Developers approached Dixfield officials three years ago about constructing a 20-megawatt wind turbine project on the Colonel Holman Mountain ridge. This would be closer to East Dixfield village. Belskis, Mitchell and Daley live the closest to the proposed project and its transmission line, a fact that was raised by more than one person Tuesday night.
Tom Carroll, project coordinator of Patriot Renewables, has objected to the 4,000-foot setback, saying it would render the wind project unfeasible economically, Puiia said.
Several people at Tuesday night’s meeting slammed all but Gill, calling them wind-power opponents who did not represent all Dixfield citizens.
Donald Litwin read the ballot for the selectmen’s initial ordinance that was approved 651-622.
“A yes vote means that the wind farm will be allowed in the towns,” Litwin said. “A no vote means that selectmen will begin the process of prohibiting wind farms in the towns.
“With this vote, this should not even be happening right now,” Litwin said of ongoing attempts by selectmen to amend the Planning Board ordinance for another vote. “This vote should have stood and not kept being brought up.”

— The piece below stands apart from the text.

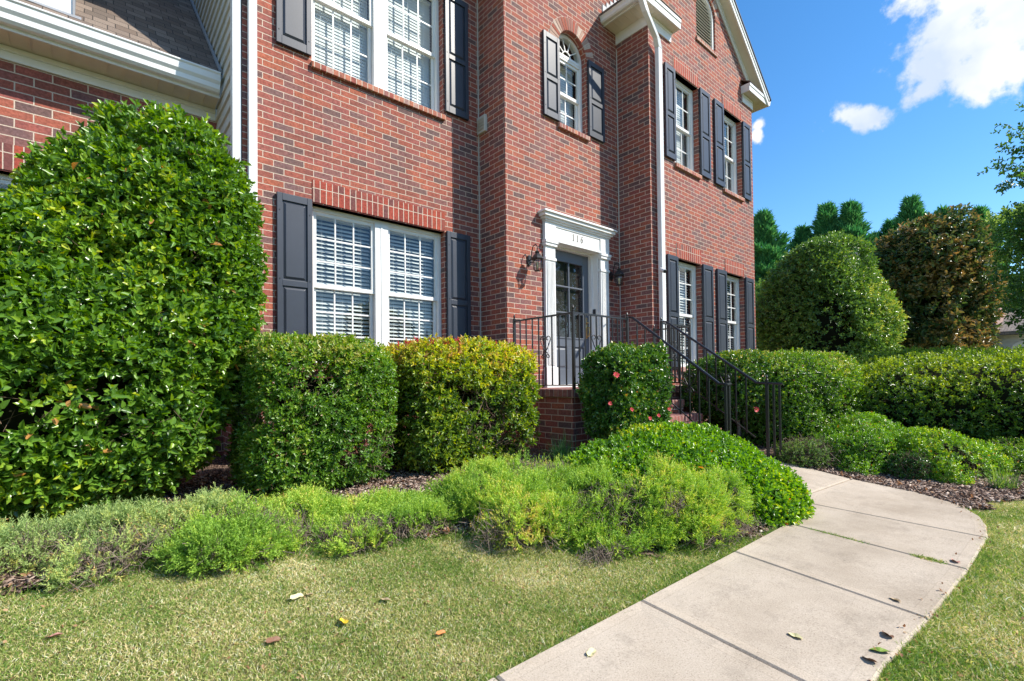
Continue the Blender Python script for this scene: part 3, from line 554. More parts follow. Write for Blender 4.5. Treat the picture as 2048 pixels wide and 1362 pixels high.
def window(x0, x1, z0, z1, Y, units, cols, rt, rb, zmeet, pitch, tilt, room='unlit_dark'):
    yf = Y+.095; fw = .045; mb = MB()
    mb.box(x0,x0+fw,yf,yf+.09,z0,z1).box(x1-fw,x1,yf,yf+.09,z0,z1).box(x0+fw,x1-fw,yf+.001,yf+.089,z1-fw,z1).box(x0+fw,x1-fw,yf-.006,yf+.089,z0,z0+.03)
    spans = [(x0+fw,x1-fw)]
    if units == 2:
        xm = (x0+x1)/2; mw_ = .085; mb.box(xm-mw_,xm+mw_,yf-.010,yf+.088,z0+.03,z1-fw); mb.box(xm-.012,xm+.012,yf-.016,yf-.010,z0+.03,z1-fw); spans = [(x0+fw,xm-mw_),(xm+mw_,x1-fw)]
    w = mb.build('window', 'white_paint', house, bevel=.003)
    for a, b_ in spans:
        up = MB(); sash(up, a, b_, zmeet-.02, z1-fw, yf+.020, cols, rt); up.build('sash', 'white_paint', w, bevel=.0015)
        lo = MB(); sash(lo, a+.004, b_-.004, z0+.03, zmeet+.02, yf+.054, cols, rb); lo.build('sash', 'white_paint', w, bevel=.0015)
        MB().add([(a+.03,yf+.034,zmeet),(b_-.03,yf+.034,zmeet),(b_-.03,yf+.034,z1-fw-.02),(a+.03,yf+.034,z1-fw-.02)], [(0,1,2,3)]).build('pane', 'glass', w)
        MB().add([(a+.03,yf+.068,z0+.06),(b_-.03,yf+.068,z0+.06),(b_-.03,yf+.068,zmeet),(a+.03,yf+.068,zmeet)], [(0,1,2,3)]).build('pane', 'glass', w)
        bl = MB(); blind(bl, a+.012, b_-.012, z0+.04, z1-fw-.01, yf+.14, pitch, tilt); bl.build('blind', 'blind_slat', w)
    r_ = MB(); r_.add([(x0,yf+.60,z0-.1),(x1,yf+.60,z0-.1),(x1,yf+.60,z1+.1),(x0,yf+.60,z1+.1),(x0,yf+.088,z0-.1),(x1,yf+.088,z0-.1),(x1,yf+.088,z1+.1),(x0,yf+.088,z1+.1)], [(0,1,2,3),(0,3,7,4),(1,5,6,2),(3,2,6,7),(0,4,5,1)])
    r_.build('dark_room_box', room, w)  # shallow dark box added behind the glass in place of an unlit room
    return w
window(*A_LOW, YA, 2, 3, 3, 3, 1.065, .046, R(40)); window(*A_UP, YA, 2, 3, 2, 2, 4.33, .040, R(76))
window(*C1L, YC, 1, 3, 3, 3, 1.06, .046, R(42)); window(*C2L, YC, 1, 3, 3, 3, 1.06, .046, R(42))
window(*C1U, YC, 1, 3, 2, 2, 4.29, .040, R(74)); window(*C2U, YC, 1, 3, 2, 2, 4.29, .040, R(74))
window(-2.3,-.42,.1,1.94, YG, 2, 3, 3, 3, 1.0, .046, R(40))
# arched window
def arched_window():
    x0,x1,z0,zs = B_ARCH; c = (x0+x1)/2; Ro = (x1-x0)/2; yf = YB+.095; fw = .045; mb = MB(); zt = zs-.03
    mb.box(x0,x0+fw,yf,yf+.09,z0,zs).box(x1-fw,x1,yf,yf+.09,z0,zs).box(x0+fw,x1-fw,yf-.006,yf+.089,z0,z0+.03)
    n = 20
    for i in range(n):
        a0,a1 = PI*i/n, PI*(i+1)/n; mb.xz([(c+(Ro-fw)*math.cos(a0),zs+(Ro-fw)*math.sin(a0)),(c+Ro*math.cos(a0),zs+Ro*math.sin(a0)),(c+Ro*math.cos(a1),zs+Ro*math.sin(a1)),(c+(Ro-fw)*math.cos(a1),zs+(Ro-fw)*math.sin(a1))], yf, yf+.09)
    mb.box(x0+fw,x1-fw,yf+.002,yf+.08,zt-.055,zt+.03); mb.box(x0+fw,x1-fw,yf-.004,yf+.002,zt-.02,zt-.008)
    w = mb.build('window', 'white_paint', house, bevel=.002)
    f = MB(); r0 = Ro-fw
    for a in (36,72,108,144): f.tube([(c+.085*math.cos(R(a)),yf+.03,zs+.01+.085*math.sin(R(a))),(c+r0*math.cos(R(a)),yf+.03,zs+r0*math.sin(R(a)))], .009, 4)
    f.tube([(c+.09*math.cos(PI*i/10),yf+.03,zs+.0+.09*math.sin(PI*i/10)) for i in range(11)], .010, 4)
    f.build('fan_light', 'white_paint', w)
    zm = 4.27; up = MB(); sash(up, x0+fw, x1-fw, zm-.02, zt-.055, yf+.020, 2, 2); up.build('sash', 'white_paint', w)
    lo = MB(); sash(lo, x0+fw+.004, x1-fw-.004, z0+.03, zm+.02, yf+.054, 2, 2); lo.build('sash', 'white_paint', w)
    MB().add([(x0+.06,yf+.034,zm),(x1-.06,yf+.034,zm),(x1-.06,yf+.034,zt-.06),(x0+.06,yf+.034,zt-.06)], [(0,1,2,3)]).build('pane', 'glass', w)
    MB().add([(x0+.06,yf+.068,z0+.05),(x1-.06,yf+.068,z0+.05),(x1-.06,yf+.068,zm),(x0+.06,yf+.068,zm)], [(0,1,2,3)]).build('pane', 'glass', w)
    g_ = [(c+r0*math.cos(PI*i/14),yf+.04,zs+r0*math.sin(PI*i/14)) for i in range(15)]; MB().add(g_, [tuple(range(15))]).build('pane', 'glass', w)
    bl = MB(); blind(bl, x0+.06, x1-.06, z0+.04, zt-.06, yf+.14, .040, R(74)); bl.build('blind', 'blind_slat', w)
    y2 = yf+.6; MB().add([(x0,y2,z0-.1),(x1,y2,z0-.1),(x1,y2,zs+.4),(x0,y2,zs+.4),(x0,yf+.088,z0-.1),(x1,yf+.088,z0-.1),(x1,yf+.088,zs+.4),(x0,yf+.088,zs+.4)], [(0,1,2,3),(0,3,7,4),(1,5,6,2),(3,2,6,7),(0,4,5,1)]).build('dark_room_box', 'unlit_dark', w)
arched_window()
# arched louvre in the gable
def louvre():
    x0,x1,z0,zs = LOUV; c = (x0+x1)/2; Ro = (x1-x0)/2; y = YC+.03; mb = MB(); fw = .05
    mb.box(x0,x0+fw,y,y+.06,z0,zs).box(x1-fw,x1,y,y+.06,z0,zs).box(x0+fw,x1-fw,y+.001,y+.059,z0,z0+.05)
    for i in range(16):
        a0,a1 = PI*i/16, PI*(i+1)/16; mb.xz([(c+(Ro-fw)*math.cos(a0),zs+(Ro-fw)*math.sin(a0)),(c+Ro*math.cos(a0),zs+Ro*math.sin(a0)),(c+Ro*math.cos(a1),zs+Ro*math.sin(a1)),(c+(Ro-fw)*math.cos(a1),zs+(Ro-fw)*math.sin(a1))], y, y+.06)
    v = mb.build('gable_louvre', 'white_paint', house, bevel=.003); s_ = MB(); z = z0+.06
    while z < zs+Ro-.1:
        h = (Ro-fw) if z < zs else math.sqrt(max(.0,(Ro-fw)**2-(z+.05-zs)**2))
        if h > .05: s_.add([(c-h,y+.01,z),(c+h,y+.01,z),(c+h,y+.06,z+.055),(c-h,y+.06,z+.055),(c-h,y+.018,z-.004),(c+h,y+.018,z-.004),(c+h,y+.068,z+.05),(c-h,y+.068,z+.05)], [(0,1,2,3),(4,7,6,5),(0,4,5,1),(3,2,6,7)])
        z += .055
    s_.build('louvre_slats', 'vinyl', v); MB().add([(x0,y+.08,z0),(x1,y+.08,z0),(x1,y+.08,zs+Ro),(x0,y+.08,zs+Ro)], [(0,1,2,3)]).build('louvre_back', 'unlit_dark', v)
louvre()

# ---- shutters
def shutter(x0, x1, z0, z1, Y):
    y0 = Y-.045; y1 = Y-.006; st = .052; rl = .075; zm = z0+(z1-z0)*.47; mb = MB()
    mb.box(x0+.002,x1-.002,y0+.018,y1,z0+.002,z1-.002); mb.box(x0,x0+st,y0,y1-.002,z0,z1).box(x1-st,x1,y0,y1-.002,z0,z1)
    for a, b_ in ((z0,z0+rl+.015),(zm-.032,zm+.032),(z1-rl,z1)): mb.box(x0+st,x1-st,y0+.001,y1-.003,a,b_)
    for a, b_ in ((z0+rl+.015,zm-.032),(zm+.032,z1-rl)):
        e = .012; k = .024; xa, xb, za, zb = x0+st+e, x1-st-e, a+e, b_-e
        mb.hexa([(xa,y0+.018,za),(xb,y0+.018,za),(xb,y0+.018,zb),(xa,y0+.018,zb)], [(xa+k,y0+.003,za+k),(xb-k,y0+.003,za+k),(xb-k,y0+.003,zb-k),(xa+k,y0+.003,zb-k)])
    s_ = mb.build('shutter', 'shutter_paint', house, bevel=.003)
    for zz in (z0+.14, z1-.18, zm+.04):
        for xx in (x0+.026, x1-.026): MB().xz([(xx+.007*math.cos(i*PI/3),zz+.007*math.sin(i*PI/3)) for i in range(6)], y0-.004, y0+.001).build('screw', 'dark_metal', s_)
for x0, x1, z0, z1, Y in ((1.44,1.795,.20,1.965,YA),(3.525,3.895,.20,1.96,YA),(1.44,1.795,3.535,5.165,YA),(3.525,3.895,3.55,5.16,YA),
    (4.785,5.112,3.715,4.915,YB),(5.762,6.135,3.725,4.90,YB),(6.915,7.228,.16,1.965,YC),(8.055,8.41,.16,1.97,YC),(8.57,8.93,.16,1.965,YC),(9.752,10.10,.16,1.96,YC),
    (6.93,7.228,3.545,5.06,YC),(8.055,8.40,3.54,5.085,YC),(8.58,8.93,3.53,5.09,YC),(9.752,10.075,3.54,5.07,YC)): shutter(x0, x1, z0, z1, Y)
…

Daley said that first ordinance was a zoning ordinance with a zoning map. He said a lawyer advised them to remove the zoning information and make it a regulatory ordinance.
“The Planning Board did that, and then you took it upon yourselves to make it an anti-wind ordinance,” one man said.
Daley objected.
“I don’t think we made it an anti-wind ordinance,” he said. “We made it a fair ordinance to protect citizens, their property rights, their property interests and their health as well as the interests of the wind industry.”
“No, you did make it impossible with the 4,000 feet (setback) from a property line,” the man said. “That makes it undo-able. And your attorney told you not to put it in there, to leave it at 2,000.”
Daley, Belskis and Mitchell were chastised for belonging to anti-wind groups and providing literature online about the negative aspects of wind power, but Whittemore repeatedly told the crowd not to include him in that sweep. He said he doesn’t belong to the groups and he’s not in Facebook anti-wind groups.
Voicing himself increasingly louder, Litwin accused the board of “throwing daggers at the wind industry” and being anti-wind and not supporting the will of all town residents, only themselves, who stood to be most affected by the project.
Logging business owner Aaron Jamison, who openly scoffed at Daley saying selectmen were not anti-wind, asked why they didn’t do what the Planning Board said.
“We’re trying to create a balance,” Daley said. “You can smirk and shake your head, but this last vote, it was split down the middle, so we’re trying to reach a balance. We’re protecting people who are opposed to it with stronger restrictions, but we’re trying to make it so the wind developer can build responsibly.”
“And the Planning Board wasn’t?” Jamison asked.
Planning Board member Richard A. Pickett, who is the police chief, tried to quell the unrest.
“Whether we like it or not, the people have spoken,” Pickett said. He wanted the Planning Board’s efforts and amendments put before voters.
Belskis said selectmen had other ideas, which is why they amended the Planning Board draft.
Daley said it had been his intention all along to create an ordinance that would be fair for the citizens and the wind industry.
“Which you had with the Planning Board ordinance,” Peter Holman said.